__What to work on__: Pictures in the data should be dropped; transcribe exactly the lines from the one that has "Write a Blender" through the one that has "R = math.radians".

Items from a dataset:
::::::::

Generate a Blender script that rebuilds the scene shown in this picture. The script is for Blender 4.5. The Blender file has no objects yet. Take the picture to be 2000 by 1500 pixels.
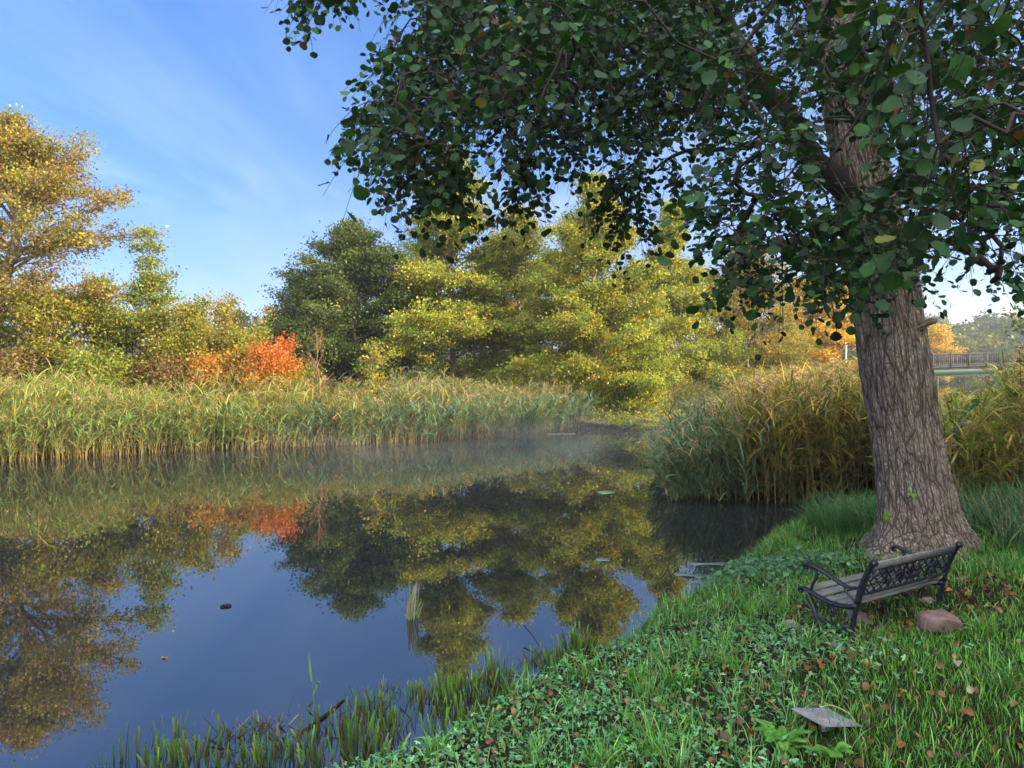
import bpy, bmesh, math, random
import numpy as np
from mathutils import Vector, noise as mnoise

SC = bpy.context.scene
COL = SC.collection
F = 1450.0                      # focal length in photo pixels (photo 2000 x 1500)
CAMZ = 2.5                      # eye height above the water (water is z = 0)
PITCH = math.atan(50 / F)
rng = np.random.default_rng(7)

# ------------------------------------------------------------------ maths helpers
def at(px, py, Y):
    """the point at forward distance Y seen in photo pixel (px, py)"""
    u, v = (px - 1000) / F, (750 - py) / F
    c, s = math.cos(PITCH), math.sin(PITCH)
    d = np.array([u, c + v * s, v * c - s])
    return np.array([0, 0, CAMZ]) + d * (Y / d[1])

def norm(a):
    return a / np.maximum(np.linalg.norm(a, axis=-1, keepdims=True), 1e-9)

def sstep(a, b, x):
    t = np.clip((x - a) / (b - a), 0, 1)
    return t * t * (3 - 2 * t)

RIVER = np.array([(-70, -10), (-20, 1.4), (-8, 3.3), (-3, 3.9), (-1.2, 4.2), (-.5, 4.65), (0, 5.35), (.41, 5.9), (1.05, 6.4),
                  (1.32, 7.0), (2.2, 8.0), (2.95, 9.1), (3.6, 10.2), (4.6, 11.4), (5.6, 12.6), (5.6, 14.5), (6.2, 17.5),
                  (9, 22.5), (13, 29), (21, 41), (36, 58), (64, 86), (110, 125), (90, 130), (45, 86), (26, 55), (16, 40), (11, 32.5),
                  (6.8, 29.4), (4, 28.4), (2.7, 27.6), (1.8, 26.2), (-.4, 24.0), (-2.3, 22.5), (-5.9, 21.2), (-9.2, 20),
                  (-12.5, 18), (-25, 14), (-70, 4)], float)

def river_sd(x, y):
    """signed distance to the river's edge: positive on land"""
    x = np.asarray(x, float); y = np.asarray(y, float)
    d = np.full(x.shape, 1e9); inside = np.zeros(x.shape, bool)
    n = len(RIVER)
    for i in range(n):
        ax, ay = RIVER[i]; bx, by = RIVER[(i + 1) % n]
        ex, ey = bx - ax, by - ay
        t = np.clip(((x - ax) * ex + (y - ay) * ey) / (ex * ex + ey * ey), 0, 1)
        d = np.minimum(d, np.hypot(x - ax - t * ex, y - ay - t * ey))
        cond = (ay > y) != (by > y)
        xx = ax + (y - ay) / (ey if abs(ey) > 1e-9 else 1e-9) * ex
        inside ^= cond & (x < xx)
    return np.where(inside, -d, d)

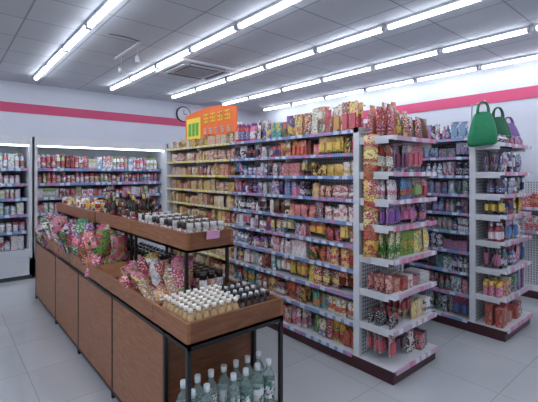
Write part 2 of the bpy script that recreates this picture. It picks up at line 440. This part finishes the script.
# G1
xa,xb,ye,yb=2.42,3.07,1.50,5.12
xc=(xa+xb)/2; yp=ye+.32
gondola('gondola_shelf',xa,xb,ye,yb,[(1.86,2.40,'rail'),(2.40,2.96,'rail'),(2.96,3.55,'rail'),(3.55,5.1,'raily')])
mb=MB(['prod','prodg','white'])
for j in range(10):
    z,cl=clr(LS,j,.26)
    dep=.26
    if j==9:
        secs=[(1.87,2.6,'top',['pouch','pouch','card'],(.06,.1)),(2.6,3.55,'bright',['pouch','bottle','card','pouch'],(.05,.09)),(3.55,5.08,'warm',['pouch','box'],(.06,.1))]
    else:
        secs=[(1.87,2.42,'bright' if j in (0,1) else 'snack',['pouch','pouch','card','pouch'],(.06,.1)),
          (2.42,2.98,['bright','snack','beauty','mixw'][j%4] if j>2 else ['bright','snack'][j%2],['card','pouch','pouch','pouch','box'],(.045,.08)),
          (2.98,3.55,['beauty','beauty','mixw'][j%3] if j>1 else 'bright',['jar','bottle','card','pouch','pouch'],(.035,.07)),
          (3.55,5.08,'warm',['box','pouch','jar','pouch'],(.05,.1))]
    for (a,b,pal,ty,wr) in secs:
        top_=cl
        if j==9 and a>3.5: top_=.17
        fill(mb,(xa+.038,a,z+.001),(0,1,0),(-1,0,0),b-a,top_,dep,pal,ty,wr,fillh=(.66,.98) if j<9 else (.45,1))
        fill(mb,(xb-.038,a,z+.001),(0,1,0),(1,0,0),b-a,cl if j<9 else .16,dep,'beauty',['box','pouch'],(.07,.11),rows=1)
caps=[('mixw',['box','pouch','card'],(.05,.09)),('mixw',['box','card','pouch','pouch'],(.05,.09)),('redw',['box','box','pouch'],(.07,.13)),('yg',['pouch'],(.08,.11)),('purp',['pouch','pouch','card'],(.06,.1)),('dairy',['pouch','pouch','card'],(.06,.1)),('snack',['pouch','pouch','card'],(.06,.1)),('top',['pouch','card','pouch'],(.06,.1))]
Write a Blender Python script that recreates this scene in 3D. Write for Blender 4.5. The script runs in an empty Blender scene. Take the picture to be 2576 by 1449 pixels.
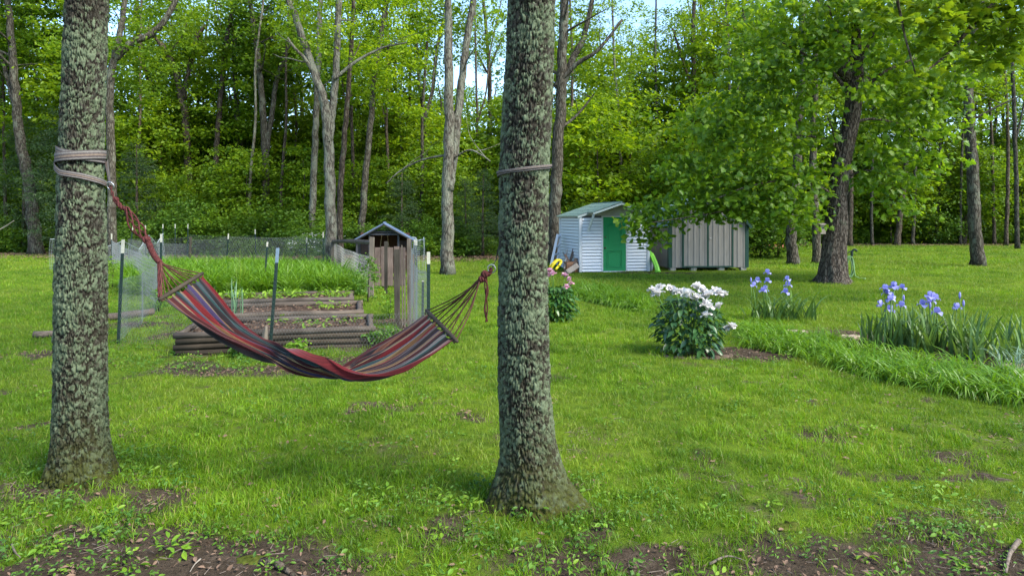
import bpy, math, random
import numpy as np
from mathutils import Vector, Matrix

random.seed(7)
RNG = np.random.default_rng(7)
SC = bpy.context.scene
COL = SC.collection
R = math.radians

# ------------------------------------------------------------------ camera, sky, sun, exposure
CAM_H = 1.87            # eye height
F = 1717.0              # focal length in units of a 2576 px wide picture (24 mm lens)
HZ = 547.0              # row of the horizon
cam_d = bpy.data.cameras.new('camera')
cam_d.lens = 24.0
cam_d.sensor_width = 36.0
cam_d.shift_y = -(724.5 - HZ) / 2576.0
cam_d.clip_start = 0.1
cam_d.clip_end = 2000
cam = bpy.data.objects.new('camera', cam_d)
COL.objects.link(cam)
cam.location = (0, 0, CAM_H)
cam.rotation_euler = (R(90), 0, 0)
SC.camera = cam

SUN_EL, SUN_AZ = 47.0, 124.0      # azimuth clockwise from +Y: high, behind the camera and to its right
w = bpy.data.worlds.new('World')
SC.world = w
w.use_nodes = True
nt = w.node_tree
sky = nt.nodes.new('ShaderNodeTexSky')
sky.sky_type = 'NISHITA'
sky.sun_disc = False
sky.sun_elevation = R(SUN_EL)
sky.sun_rotation = R(SUN_AZ)
sky.air_density = 1.0
sky.dust_density = 0.15
sky.ozone_density = 3.5
nt.links.new(sky.outputs[0], nt.nodes['Background'].inputs[0])
nt.nodes['Background'].inputs[1].default_value = 0.14
sun_d = bpy.data.lights.new('sun', 'SUN')
sun_d.energy = 3.2
sun_d.angle = R(30)
sun_d.color = (1.0, 0.93, 0.80)
sun = bpy.data.objects.new('sun', sun_d)
COL.objects.link(sun)
_az, _el = R(SUN_AZ), R(SUN_EL)
SUN_DIR = Vector((math.sin(_az) * math.cos(_el), math.cos(_az) * math.cos(_el), math.sin(_el)))
sun.rotation_euler = (-SUN_DIR).to_track_quat('-Z', 'Y').to_euler()
SC.view_settings.view_transform = 'Standard'
SC.view_settings.look = 'None'
SC.view_settings.exposure = 1.8
SC.view_settings.gamma = 1.0
SC.view_settings.use_curve_mapping = False
SC.render.engine = 'CYCLES'
SC.cycles.max_bounces = 8
SC.cycles.diffuse_bounces = 6
SC.cycles.glossy_bounces = 2
SC.cycles.transmission_bounces = 4
SC.cycles.transparent_max_bounces = 8
SC.cycles.use_denoising = True
SC.cycles.sample_clamp_indirect = 6.0

# ------------------------------------------------------------------ helpers: places, noise
def P(px, py, Y):
    """point seen at (px, py) of the 2576 x 1449 picture at distance Y"""
    return Vector(((px - 1288.0) * Y / F, Y, CAM_H - (py - HZ) * Y / F))

def GY(py):
    return CAM_H * F / (py - HZ)

def GP(px, py):
    Y = GY(py)
    return Vector(((px - 1288.0) * Y / F, Y, 0.0))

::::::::

__Task solution__:
Write a Blender Python script that recreates this scene in 3D. Write for Blender 4.5. The script runs in an empty Blender scene. Take the picture to be 2576 by 1449 pixels.
import bpy, math, random
import numpy as np
from mathutils import Vector, Matrix

random.seed(7)
RNG = np.random.default_rng(7)
SC = bpy.context.scene
COL = SC.collection
R = math.radians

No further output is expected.